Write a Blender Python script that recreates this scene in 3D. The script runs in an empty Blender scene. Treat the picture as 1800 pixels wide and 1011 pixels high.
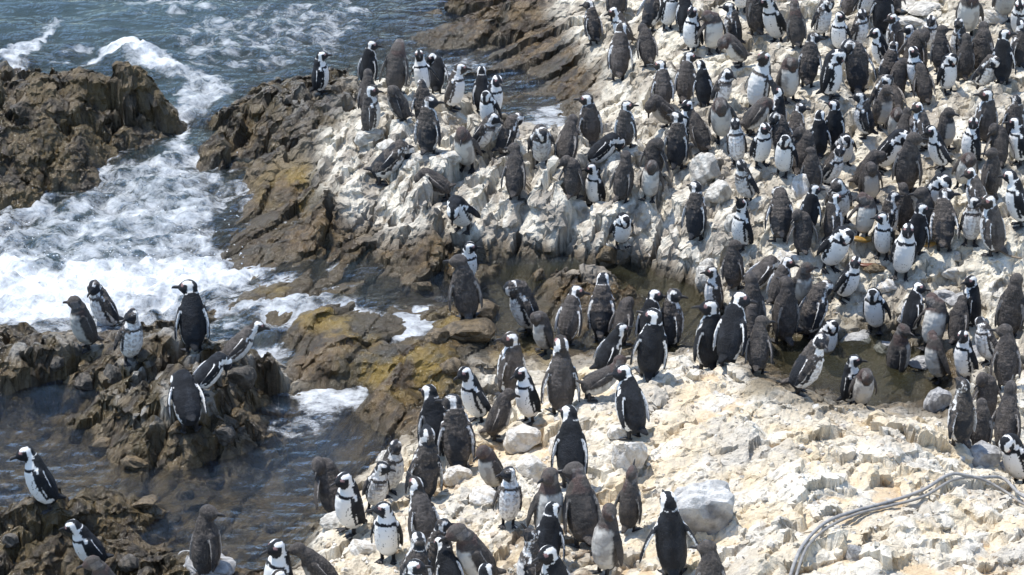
import bpy, math, random
import numpy as np
from mathutils import Vector, Matrix, Euler

S = bpy.context.scene
COL = S.collection
R = math.radians
random.seed(11)

# ------------------------------------------------------------------ camera
PW, PH = 1800.0, 1011.0          # the photograph's own pixel grid, used as a drafting ruler
FPX = 5104.0
PITCH = R(24.7)
HC = 9.0
cam_d = bpy.data.cameras.new("camera")
cam = bpy.data.objects.new("camera", cam_d)
COL.objects.link(cam)
cam.location = (0, 0, HC)
cam.rotation_euler = (math.pi / 2 - PITCH, 0, 0)
cam_d.sensor_width = 36.0
cam_d.lens = 36.0 * FPX / PW
cam_d.clip_start = 0.1
cam_d.clip_end = 2000
S.camera = cam

# ------------------------------------------------------------------ sky and sun (high, ahead of the camera, a little left)
SUN_EL, SUN_AZ = R(69), R(-58)    # azimuth measured from +y (ahead) towards +x
sun_dir = Vector((math.sin(SUN_AZ) * math.cos(SUN_EL), math.cos(SUN_AZ) * math.cos(SUN_EL), math.sin(SUN_EL)))
world = bpy.data.worlds.new("World")
S.world = world
world.use_nodes = True
wn = world.node_tree.nodes
sky = wn.new("ShaderNodeTexSky")
sky.sky_type = 'NISHITA'
sky.sun_disc = False
sky.sun_elevation = SUN_EL
sky.sun_rotation = SUN_AZ
sky.air_density = 1.0
sky.dust_density = 0.3
sky.ozone_density = 1.3
bg = wn["Background"]
bg.inputs[1].default_value = 0.15
world.node_tree.links.new(sky.outputs[0], bg.inputs[0])
sun_d = bpy.data.lights.new("sun", 'SUN')
sun_d.energy = 3.35
sun_d.angle = R(0.53)
sun_d.color = (1.0, 0.965, 0.91)
sun = bpy.data.objects.new("sun", sun_d)
COL.objects.link(sun)
sun.rotation_euler = (-sun_dir).to_track_quat('-Z', 'Y').to_euler()
sun.location = sun_dir * 60
vs = S.view_settings
vs.view_transform = 'Standard'
vs.look = 'None'
vs.exposure = 0.72
vs.gamma = 1.0
vs.use_curve_mapping = False
S.cycles.max_bounces = 6
S.cycles.transparent_max_bounces = 8
S.cycles.caustics_reflective = False
S.cycles.caustics_refractive = False

# ------------------------------------------------------------------ drafting helpers
CP, SP = math.cos(PITCH), math.sin(PITCH)
def P(px, py, h):
    """world point at height h seen at photograph pixel px, py"""
    a = (px - PW / 2) / FPX
    b = (PH / 2 - py) / FPX
    d = (a, CP + b * SP, -SP + b * CP)
    t = (h - HC) / d[2]
    return d[0] * t, d[1] * t, h
def proj(x, y, z):
    dz = z - HC
    f = y * CP - dz * SP
    u = y * SP + dz * CP
    return PW / 2 + FPX * x / f, PH / 2 - FPX * u / f
def smooth(a, b, v):
    t = np.clip((v - a) / (b - a), 0, 1)
    return t * t * (3 - 2 * t)
def lerp(a, b, t):
    return a + (b - a) * t

# ---- numpy noise
def _hash(ix, iy, seed):
    h = (ix.astype(np.int64) * 374761393 + iy.astype(np.int64) * 668265263 + seed * 1442695041) & 0xffffffff
    h = ((h ^ (h >> 13)) * 1274126177) & 0xffffffff
    h = (h ^ (h >> 16))
    h = (h * 2246822519) & 0xffffffff
    h = h ^ (h >> 15)
    return (h & 0xffffff).astype(np.float32) / np.float32(0xffffff)
def vnoise(x, y, seed=0):
    ix = np.floor(x); iy = np.floor(y)
    fx = (x - ix).astype(np.float32); fy = (y - iy).astype(np.float32)
    ux = fx * fx * fx * (fx * (fx * 6 - 15) + 10); uy = fy * fy * fy * (fy * (fy * 6 - 15) + 10)
    def g(dx, dy):
        a = _hash(ix + dx, iy + dy, seed) * np.float32(2 * math.pi)
        return np.cos(a) * (fx - dx) + np.sin(a) * (fy - dy)
    a = lerp(g(0, 0), g(1, 0), ux); b = lerp(g(0, 1), g(1, 1), ux)
    return lerp(a, b, uy) * 1.5
def fbm(x, y, octv=4, seed=0, gain=.5):
    r = 0; a = 1.0
    for k in range(octv):
        r = r + a * vnoise(x, y, seed + k * 17)
        x = x * 2.03 + 5.1; y = y * 2.03 - 3.7; a *= gain
    return r
def ridged(x, y, octv=4, seed=0):
    r = 0; a = .5; p = 1.
    for k in range(octv):
        n = 1 - np.abs(vnoise(x, y, seed + k * 13)) * 1.9
        n = np.clip(n, 0, 1) ** 2 * p
        r = r + a * n; p = np.clip(n * 1.6, 0, 1); a *= .5
        x = x * 2.07 + 3.3; y = y * 2.07 - 1.9
    return r
def worley(x, y, seed=0):
    """distances to the two nearest cell points, the cell's random values and the offset from its centre"""
    ix = np.floor(x); iy = np.floor(y)
    d1 = np.full(x.shape, 9., np.float32); d2 = d1.copy()
    r1 = np.zeros_like(d1); r2 = r1.copy(); r3 = r1.copy(); ox = r1.copy(); oy = r1.copy()
    for dx in (-1, 0, 1):
        for dy in (-1, 0, 1):
            cx = ix + dx; cy = iy + dy
            jx = _hash(cx, cy, seed + 1); jy = _hash(cx, cy, seed + 2)
            ex = (x - cx - .1 - .8 * jx).astype(np.float32); ey = (y - cy - .1 - .8 * jy).astype(np.float32)
            d = np.sqrt(ex * ex + ey * ey)
            m = d < d1
            d2 = np.where(m, d1, np.minimum(d2, d))
            r1 = np.where(m, jx * 7.13 % 1, r1); r2 = np.where(m, jy * 5.77 % 1, r2); r3 = np.where(m, (jx + jy) * 9.31 % 1, r3)
            ox = np.where(m, ex, ox); oy = np.where(m, ey, oy)
            d1 = np.where(m, d, d1)
    return d1, d2, r1, r2, r3, ox, oy
def blocks(x, y, scale, ang, stretch, seed, warp=.25, tilt=.9, crack=.5, cw=.18, dome=0.):
    """tilted blocks of rock parted by cracks; about -1..1 high"""
    c, s = math.cos(ang), math.sin(ang)
    u = (x * c + y * s) / (scale * stretch); v = (-x * s + y * c) / scale
    wu = fbm(u * 1.3, v * 1.3, 3, seed + 5) * warp; wv = fbm(u * 1.3 + 9, v * 1.3 - 4, 3, seed + 6) * warp
    d1, d2, r1, r2, r3, ox, oy = worley(u + wu, v + wv, seed)
    h = (r1 - .5) * 1.2 + tilt * ((r2 - .5) * ox * 2 + (r3 - .5) * oy * 2)
    e = d2 - d1
    h = h - dome * d1 * d1
    return h - crack * (1 - smooth(0, cw, e)), e, r1
def polymask(px, py, poly, soft):
    """1 inside a polygon drawn on the photograph's pixel grid, fading over soft pixels"""
    n = len(poly)
    inside = np.zeros(px.shape, bool)
    dist = np.full(px.shape, 1e9)
    for i in range(n):
        x1, y1 = poly[i]; x2, y2 = poly[(i + 1) % n]
        c = ((y1 > py) != (y2 > py)) & (px < (x2 - x1) * (py - y1) / ((y2 - y1) if y2 != y1 else 1e-9) + x1)
        inside ^= c
        L = (x2 - x1) ** 2 + (y2 - y1) ** 2 + 1e-9
        t = np.clip(((px - x1) * (x2 - x1) + (py - y1) * (y2 - y1)) / L, 0, 1)
        dist = np.minimum(dist, np.hypot(px - x1 - t * (x2 - x1), py - y1 - t * (y2 - y1)))
    sd = np.where(inside, dist, -dist)
    return smooth(-soft, soft, sd)

# ---- object helpers
def link(o, parent=None):
    COL.objects.link(o)
    if parent is not None:
        o.parent = parent
    return o
def tag(o, label=None, category=None, group=None, kind=None):
    for k, v in (("label", label), ("category", category), ("group", group), ("kind", kind)):
        if v: o[k] = v
    return o
def quick_mesh(name, co, quads, mat=None, smooth_=True):
    me = bpy.data.meshes.new(name)
    co = np.ascontiguousarray(co, np.float32); quads = np.ascontiguousarray(quads, np.int32)
    k = quads.shape[1]; n = len(quads)
    me.vertices.add(len(co)); me.vertices.foreach_set("co", co.ravel())
    me.loops.add(n * k); me.loops.foreach_set("vertex_index", quads.ravel())
    me.polygons.add(n)
    me.polygons.foreach_set("loop_start", np.arange(0, n * k, k, dtype=np.int32))
    me.polygons.foreach_set("loop_total", np.full(n, k, np.int32))
    me.polygons.foreach_set("use_smooth", np.full(n, smooth_, bool))
    if mat: me.materials.append(mat)
    me.update(calc_edges=True)
    me.validate()
    return me
def col_attr(me, name, rgb):
    a = me.color_attributes.new(name, 'FLOAT_COLOR', 'POINT')
    rgba = np.ones((len(rgb), 4), np.float32); rgba[:, :3] = rgb
    a.data.foreach_set("color", rgba.ravel())
def flt_attr(me, name, v):
    a = me.attributes.new(name, 'FLOAT', 'POINT')
    a.data.foreach_set("value", np.ascontiguousarray(v, np.float32))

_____

EXERCISE GOAL: In the data above, please extract the lines from the first one through the line with "random.seed(11)", exactly, and keep pictures out.

RESPONSE:
Write a Blender Python script that recreates this scene in 3D. The script runs in an empty Blender scene. Treat the picture as 1800 pixels wide and 1011 pixels high.
import bpy, math, random
import numpy as np
from mathutils import Vector, Matrix, Euler

S = bpy.context.scene
COL = S.collection
R = math.radians
random.seed(11)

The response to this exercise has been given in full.